Fot. Dominik Czapigo

Zalischyky (Polish: Zaleszczyki) is one of the most beautifully located towns in Podolia (Ukraine). In the interwar period it was a very fashionable summer health resort. Poles, gathered primarily around the Roman-Catholic Church, account for a small minority of its population.

Zalischyky, surrounded by the Dniester River from three sides, is located on a peninsula in a deep ravine whose southern face is 300 metres high and used to be a natural border between the Second Polish Republic and Romania in the past. Some Polish troops were evacuated across the bridge over the Dniester River in Zalischyky in 1939 (while the President, the Government and the Chief Command crossed the border in Kuty). Its early name Zalisia, and then Zalischyky, appeared in the 16th century documents. Following the First Partition of Poland the town was incorporated into the Austrian Empire. Zalischyky’s heyday was in the interwar period when the town was not only a major tourist centre but also a centre of commerce and a road and rail hub. Dniester in turn was a major timber floating route from as far as Sambir. In the Second Polish Republic the town enjoyed the reputation of a highly-regarded and modern health resort, owing to its exceptionally mild climate also conducive to wine, apricot and peach growing. In the interwar period many holidaymakers rested in the local villas and on the beaches called the “Shady” and “Sunny” ones. In the 1930s, the town hosted Marshal Józef Piłsudski, the then Foreign Minister Józef Beck, Lvov Voivode Władysław Belina-Prażmowski and Chief of General Staff General Janusz Gąsiorowski. In Zalischyky there are a few historic monuments, including a large 19th century brick synagogue which was used as a boiler house at the time of the Soviet Union and now is standing empty and deteriorating, a 19th century palace with a colonnade and the adjacent park bought by Baron Ignacy Brunicki from Prince Józef Poniatowski. In the 1930s, the residence became the property of the Turnau family, and its last owner, Stella Turnau, died in 1938. The oldest building in the town is the Roman-Catholic Saint Stanislaus Church built in 1763 which now gathers the very small Polish community living in Zalischyky.
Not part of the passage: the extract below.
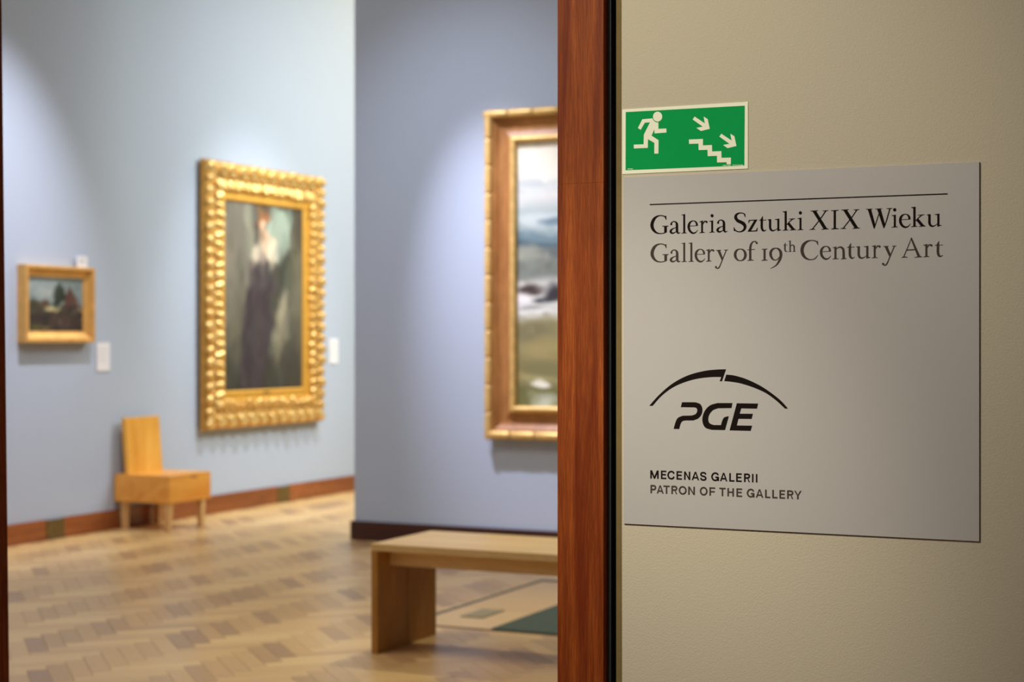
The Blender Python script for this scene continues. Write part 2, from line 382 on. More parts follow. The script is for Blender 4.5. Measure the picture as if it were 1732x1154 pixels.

At the local cemetery in Zalischyky among Polish graves there is a monument to soldiers killed in the struggles for homeland between 1914 and 1920. The local Tourist Museum keeps collections from the Zalischyky area. Its holdings include pre-war photographs, postcards, and boards from the time of the Second Polish Republic. Before World War II the town’s population was 6,000, including more than 4,500 Jews, some 700 Poles and 500 Ukrainians. At present, Zalischyky is located in the Ternopil Oblast and has a population of 13,000.